Reading: a raison d'être

Dharmita Padhi

A step into the library and I am overwhelmed. I hear a flick of the page and the rustle of someone going through a book. Someone giggles in the corner behind the kids section where they are being read to. Next come the smells. I don’t smell just the carpets, but I smell the books and its stories, an inferno from the Hunger Games, the moist smell of the Forbidden Forests from Harry Potter and the smell of new clothes from Sophie Kinsella’s latest book. I feel the wind caress my skin as a dragon flies past me and suddenly am short of breath from running from the ruthless Americans from the Hanging Gardens of Babylon.
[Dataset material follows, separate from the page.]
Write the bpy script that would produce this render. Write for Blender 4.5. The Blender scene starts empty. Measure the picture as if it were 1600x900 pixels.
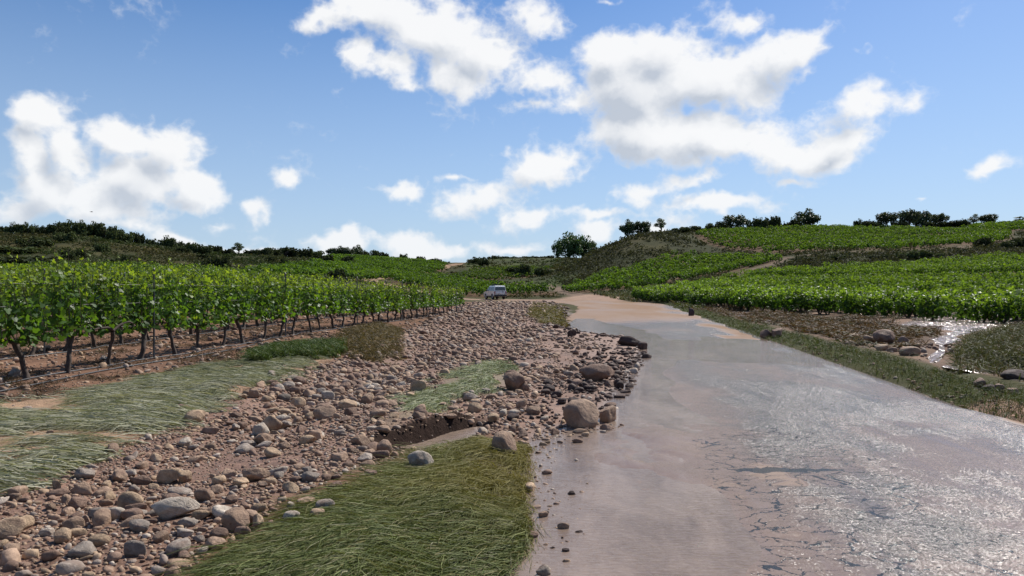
import bpy, bmesh, math, random
import numpy as np
from mathutils import Vector, Matrix, Euler

SC = bpy.context.scene
COL = SC.collection
R = np.random.default_rng(11)
random.seed(5)

# ------------------------------------------------------------------ camera
F = 1200.0                       # focal length in pixels of the 1600 px wide photograph
EYE = 1.6
cam_d = bpy.data.cameras.new('camera')
cam_d.sensor_width = 36.0
cam_d.lens = 36.0 * F / 1600.0
cam_d.clip_start = 0.05
cam_d.clip_end = 20000.0
cam = bpy.data.objects.new('camera', cam_d)
COL.objects.link(cam)
cam.location = (0, 0, EYE)
cam.rotation_euler = (math.radians(90), 0, 0)
SC.camera = cam

# ------------------------------------------------------------------ light and sky
SUN_AZ, SUN_EL = math.radians(38), math.radians(46)      # azimuth clockwise from +Y
sun_dir = Vector((math.sin(SUN_AZ) * math.cos(SUN_EL), math.cos(SUN_AZ) * math.cos(SUN_EL), math.sin(SUN_EL)))
sd = bpy.data.lights.new('sun', 'SUN')
sd.energy = 5.0
sd.angle = math.radians(0.5)
sd.color = (1.0, 0.955, 0.88)
sun = bpy.data.objects.new('sun', sd)
COL.objects.link(sun)
sun.location = sun_dir * 300
sun.rotation_euler = sun_dir.to_track_quat('Z', 'Y').to_euler()
SC.view_settings.view_transform = 'Standard'
SC.view_settings.look = 'None'
SC.view_settings.exposure = 0.32
SC.view_settings.gamma = 1.0
SC.view_settings.use_curve_mapping = False
SC.render.engine = 'CYCLES'
SC.cycles.max_bounces = 6
SC.cycles.diffuse_bounces = 2
SC.cycles.glossy_bounces = 3
SC.cycles.transmission_bounces = 4
SC.cycles.caustics_reflective = False
SC.cycles.caustics_refractive = False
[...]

From the broad plains of Middle Earth, to Boo Radley’s mysterious house down the road, books are an alluring challenge, asking you to stretch your imagination, a quiet holiday, away from the pressures of school, a lesson from your mother, a solution to a bored child or a valuable piece of gold. And yet, everything that makes a book, from the story to the suspenseful chapter endings to the feel of the pages between your fingers are being substituted by technological advances such as e-books and i-pads. Kids are turning to movie versions of books and Wikipedia summaries.

Reading offers so much more than just words. It is a source of knowledge, creative and innovative ideas, gossip and adventure. Children often don’t realise how reading can be purposeful and relevant to their lives. Children should be encouraged from a young age to read for pleasure because as they grow older, they make excuses such as ‘it’s boring’ or it is time consuming or it is just unimportant. It has been found that children, who read more, have a higher level of literacy.

The more common reason however is that people read because of pleasure. Books give you a strange superpower, allowing you to become another person, to inhabit their minds and their bodies and live in a different world, a world of vampires, or witches or wizards or just in a different environment. It enables you to see the world from a new perspective, find the respect for things you never thought of and learn little life lessons on the way. It is the modern yellow brick road, except it doesn’t just take you to oz, but to anywhere, any country, any world, any parallel universe.

Just imagine, if everyone read more, they understand the perspectives of the world, they understand what it means to be survivor of war, to being an indulgent, narcissistic little girl, to being the most powerful man in the world. They understand how it feels to be pressured by families or to be one of the oppressed. If everyone read, perhaps then we will be able to see the Utopia we have so been seeking for because there is a level of understanding and respect between cultures and communities.